Married couple Lisa (Samara Weaving) and Dan (Jason Segel) Burton have retreated to their isolated wooded cabin for the weekend, ignorant of the fact that each has plotted to murder the other as a solution to their marital troubles. Wholly inept as would-be killers their plans are exposed to one another but before either party can fulfill their rather simple and highly unlikely to succeed plots, the couple is confronted by a trio of strangers, Pete (Timothy Olyphant), Allegra (Juliette Lewis), and Todd (Andre Eriksen), that present a far more credible, if not equally comedic, threat to them both, resulting in the film climaxing with over-the-top, farcical, Sam Raimi-like gore.
Over Your Dead Body, adapted from the Norwegian film, I Onde Dager, (Streaming on Netflix with the English language title The Trip) works as broad comedy with a strong sense of the absurd. All of the actors involved play their characters well, walking that fine line between believable, credible persons and exaggerated caricatures, never straying so far on either side as to damage the entirety of the story or the project. The director and the screenwriters, Jorma Taccone and Nick Kocher & Brian McElhaney respectively, played an expert level of set-up and payoff through the film, with several moments that are first presented seem minor color details later revealed to be clever and subtle foreshadowing.
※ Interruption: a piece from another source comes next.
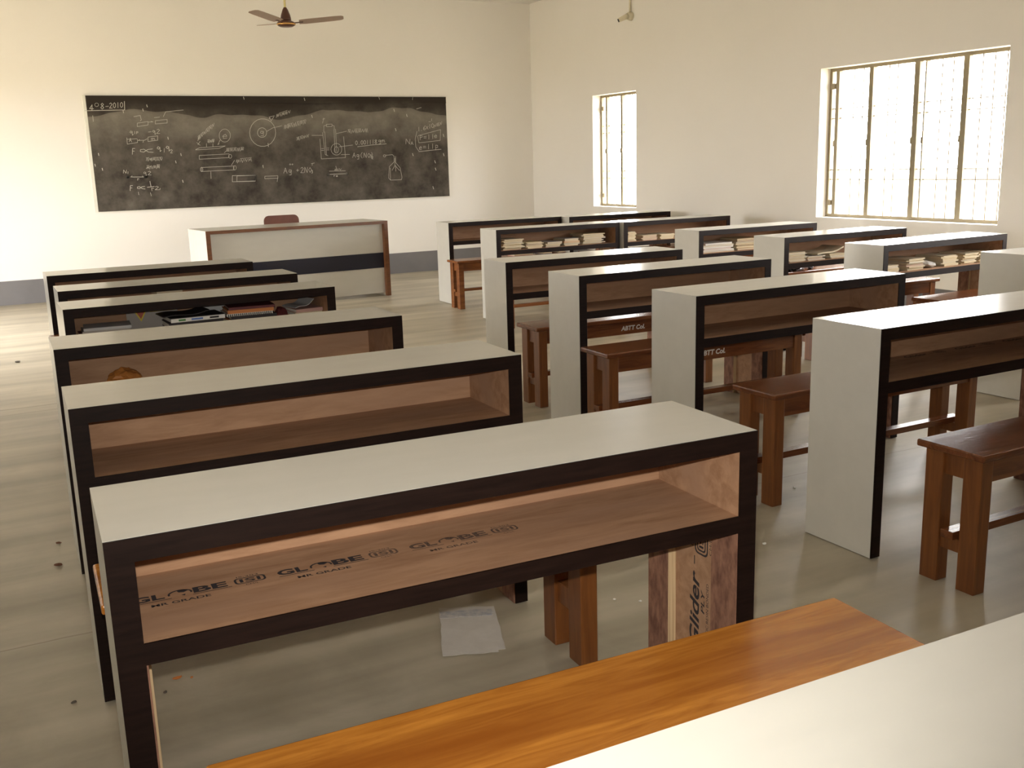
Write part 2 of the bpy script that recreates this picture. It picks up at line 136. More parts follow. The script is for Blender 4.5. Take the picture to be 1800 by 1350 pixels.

Perhaps the most elegant and deft piece of screenwriting centers around the possibility of a sexual assault that threatens one of the characters. (It is not the character that you would expect that is threatened, providing an inversion of the trope, sliding away from the terrible titillation that often accompanies such sequences in lesser movies.) Once this element arose, I became seriously concerned about the rest of the film. It looked as if the writers had maneuvered themselves into a nasty, ugly little corner. If they took the scene to its conclusion the tone of the movie would irreparably rupture never to return to its comedic color and yet once begun it looked as if there was no way but to play the scene out as it threatened. Their solution displayed the genius of the scribes and saved the movie. I salute such brave and inventive writing.
The film’s final act escalated into cartoonish, wildly impossible, and, for my tastes, hilarious gory violence. I suspect for some it may be a bridge too far which shatters their suspension of disbelief but for those who had correctly calibrated their engagement and understand the movie’s attitude, it should play perfectly.
Over Your Dead Body is a movie that is best seen in a theater, with few distractions and preferably an engaged and laughing audience.